No. 11 quarterback Nick Florence carries the ball down the field. Makenzie Mason | Round Up Photo Editor

No. 11 quarterback Nick Florence carries the ball down the field.
Makenzie Mason | Round Up Photo Editor
By Greg DeVries
Sports Writer

The spread offense is commonly associated with accurate quarterbacks and athletic wide receivers, but this year’s Baylor football team is showing that great running backs can thrive in a five-wide set.

Great college players like Graham Harrell, Chase Daniel, Robert Griffin III and Brandon Weeden have all made their names famous by being prolific passers in high-powered Big 12 offenses.

They all had wide receivers that could make unbelievable catches over the coverage. Michael Crabtree, Jeremy Maclin, Kendall Wright, and Justin Blackmon were all the recipients of these talented quarterbacks, but the running backs of these teams have faded into obscurity.

Baron Batch was drafted 232nd overall by the Pittsburgh Steelers, but was released last month after minimal production. Derrick Washington never had a senior season after having legal trouble. Terrance Ganaway was drafted by the New York Jets, but was waived at the end of August. The Rams have since claimed him, but he has yet to be the go-to guy. Joseph Randle has had a great year, but he has never been the go-to guy in an offense.

The emergence of sophomore running back Lache Seastrunk has changed the way that Baylor executes its offense. Seastrunk only had a few carries on the year before he burst onto the scene against the Kansas Jayhawks with 194 total yards and a touchdown.

His combination of size and quickness is very rare, and his 5-feet-10-inch, 205-pound frame suggests that he could make a living as an NFL running back someday. He also plays with an immense amount of heart. This was never more evident than in his 76-yard touchdown run with five minutes left against Oklahoma State where he broke through to the secondary and ran into the end zone despite having a cramp.
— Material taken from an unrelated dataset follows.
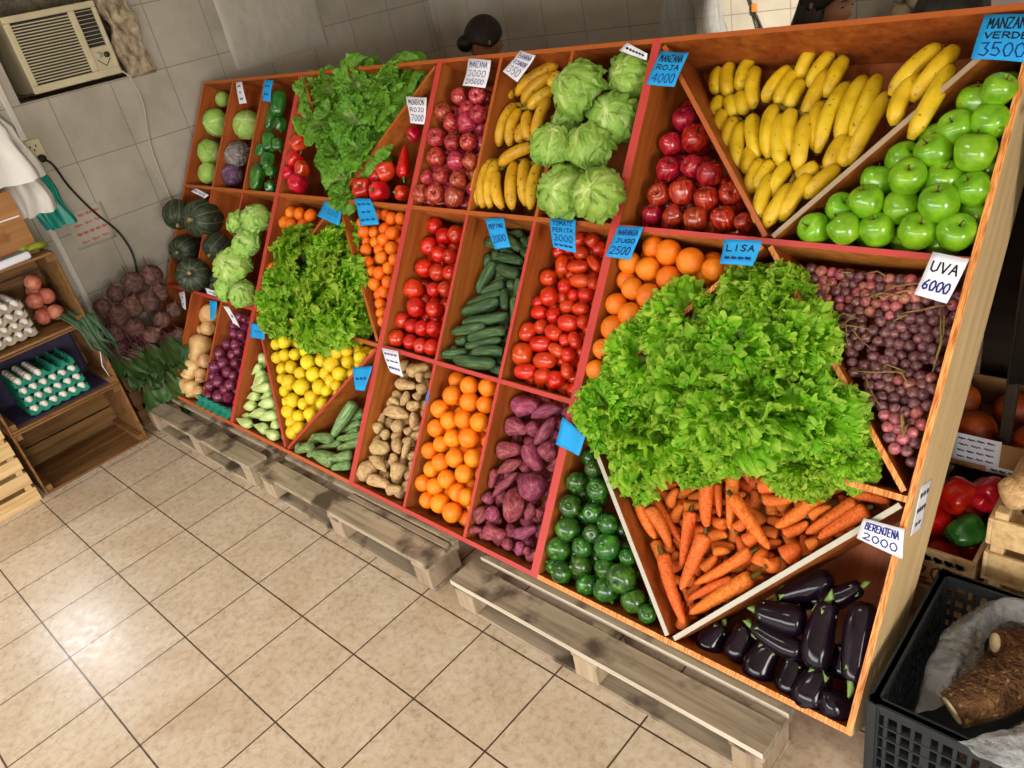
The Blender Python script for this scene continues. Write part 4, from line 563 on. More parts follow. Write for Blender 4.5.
root = empty('power_socket', (XL, 2.66 * T, 4.75 * T)); tag(root, 'cream wall power socket with a black plug above the teal bags', 'socket')
mb = MB(); mb.box((0, -.045, -.06), (.03, .045, .06), bev=.004); obj('socket_plate', mb.mesh('socket_plate', [m_cream]), root)
mb = MB()
for y, z in ((-.014, .03), (.014, .03), (0, .012)): mb.box((.0301, y - .003, z - .006), (.0308, y + .003, z + .006))
obj('socket_hole', mb.mesh('socket_hole', [m_darkslot]), root)
wire('black_cable', [(XW + .12, 2.72, 4.62), (XW + .25, 2.78, 4.5), (XW + .1, 2.9, 4.1), (XW + .05, 3.1, 3.6), (XW + .05, 3.35, 3.1), (XW + .06, 3.4, 2.6), (XW + .12, 3.2, 2.15), (XW + .3, 2.75, 2.0)], .006, m_blackrub, 'black power cord with plug curving down the wall from the socket', 'cord')
_o = bpy.data.objects['black_cable']; mb = MB(); v, f = lathe([(.017, 0), (.021, .004), (.019, .022), (.008, .034)], 14); mb.add(v, f, 0, True, Matrix.Translation((XL + .0302, 2.70 * T, 4.64 * T)) @ Matrix.Rotation(PI / 2, 4, 'Y')); obj('plug', mb.mesh('plug', [m_blackrub]), _o)
# ------------------------------------------------------------------ produce: prototypes (unit size, axis along z, -1..1)
def M1(name, geo, mat):
    mb = MB(); mb.add(*geo); return mb.mesh(name, [mat])
ball = [(math.sin(PI * k / 14) + .001, -math.cos(PI * k / 14)) for k in range(15)]
apple_p = smooth_prof([(.02, .62), (.16, .78), (.42, .9), (.78, .74), (.98, .28), (.96, -.2), (.78, -.66), (.45, -.9), (.2, -.86), (.02, -.72)][::-1], 3)
def apple_meshes(mat, n=3): return [M1('apple', lathe(apple_p, 22, 5, .035, 1.0, .10, s + 1, fade=lambda z: max(0, -z)), mat) for s in range(n)]
def round_meshes(name, mat, n=3, warp=.05, seg=20): return [M1(name, lathe(ball, seg, warp=warp, seed=s + 2), mat) for s in range(n)]
tomato_p = smooth_prof([(.02, -.88), (.4, -.86), (.82, -.55), (1.0, 0), (.86, .52), (.5, .82), (.18, .84), (.02, .76)], 3)
def tomato_meshes(mat): return [M1('tomato', lathe(tomato_p, 24, 5, .05, .8, .08, s, fade=lambda z: max(0, z)), mat) for s in range(3)]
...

“It was one of those real good Charlie horses that [you get when] you sleep, a good deep sleep, then you wake up about to cry because it hurts so bad,” Seastrunk said. “Basically, it felt like I was in Call of Duty and somebody sniped me.”

Junior running back Glasco Martin has also picked up his game since the running game reformation. Martin, who has six touchdowns since the Kansas game, prefers running out of a spread offense because of the spacing on the field.
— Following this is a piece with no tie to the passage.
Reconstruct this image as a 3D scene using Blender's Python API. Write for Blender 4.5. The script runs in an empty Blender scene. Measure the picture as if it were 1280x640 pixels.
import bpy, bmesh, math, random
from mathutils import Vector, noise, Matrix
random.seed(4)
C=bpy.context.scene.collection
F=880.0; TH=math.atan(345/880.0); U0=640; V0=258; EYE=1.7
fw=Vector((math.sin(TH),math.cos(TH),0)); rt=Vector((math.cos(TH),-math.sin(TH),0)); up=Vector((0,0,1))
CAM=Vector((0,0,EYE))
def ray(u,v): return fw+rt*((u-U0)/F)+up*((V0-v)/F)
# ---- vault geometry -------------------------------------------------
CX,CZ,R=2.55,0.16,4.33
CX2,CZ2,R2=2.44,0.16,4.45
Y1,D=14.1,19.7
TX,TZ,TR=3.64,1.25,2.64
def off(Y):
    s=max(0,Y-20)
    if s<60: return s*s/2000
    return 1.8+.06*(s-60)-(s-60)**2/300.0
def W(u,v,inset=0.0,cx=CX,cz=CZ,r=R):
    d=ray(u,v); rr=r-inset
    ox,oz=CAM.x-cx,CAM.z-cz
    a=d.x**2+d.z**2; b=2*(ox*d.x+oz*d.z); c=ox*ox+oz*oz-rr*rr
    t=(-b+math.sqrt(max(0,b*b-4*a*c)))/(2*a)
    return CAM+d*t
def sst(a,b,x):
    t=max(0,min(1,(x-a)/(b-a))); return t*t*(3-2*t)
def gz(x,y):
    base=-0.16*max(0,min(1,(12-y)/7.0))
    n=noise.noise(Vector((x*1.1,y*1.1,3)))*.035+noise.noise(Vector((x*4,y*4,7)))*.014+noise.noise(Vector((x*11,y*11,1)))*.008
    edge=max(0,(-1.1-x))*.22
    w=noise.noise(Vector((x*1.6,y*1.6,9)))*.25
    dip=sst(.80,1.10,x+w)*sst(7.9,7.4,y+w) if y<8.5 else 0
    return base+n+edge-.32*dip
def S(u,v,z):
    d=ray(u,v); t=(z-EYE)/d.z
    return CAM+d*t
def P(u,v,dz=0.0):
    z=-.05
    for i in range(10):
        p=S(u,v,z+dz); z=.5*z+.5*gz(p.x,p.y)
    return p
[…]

“I think its easier to run the ball out of the spread just because there aren’t as many people in the box,” Martin said. “It gives us a little more space to run.”

With a more spread out field, running backs can more easily take defenders on. In a two-tight end set, running backs have to rely on their blockers and hit the holes when they open up.

When five wide receivers take defenders deep down the field, a running back can use the extra space to maneuver. This allows Seastrunk to use his ability to change direction. In space, Martin can gather speed and run through smaller cornerbacks. Blocking is still important, but a running back can showcase his natural ability when the field is spread out.

Senior quarterback Nick Florence has used the running game to his advantage. Florence has always been able to tuck the ball and take it himself, but many of his best rushing games have some since the Kansas game. Florence has also recorded one rushing touchdown in each of the last five games.

Florence has also kept his turnovers down since the Kansas game. A reliance on the passing game forces Florence to force plays that may or may not be there. Since Baylor’s homecoming win against Kansas, Florence’s two interceptions against Kansas State have been his only interceptions in the last five games.

His passing touchdowns may have dropped off a little bit, but a balanced team has reintroduced Baylor to the win column. An air raid offense might be fun to watch, but running the ball out of the spread has brought Baylor three straight wins. Four weeks ago, that seemed out of reach.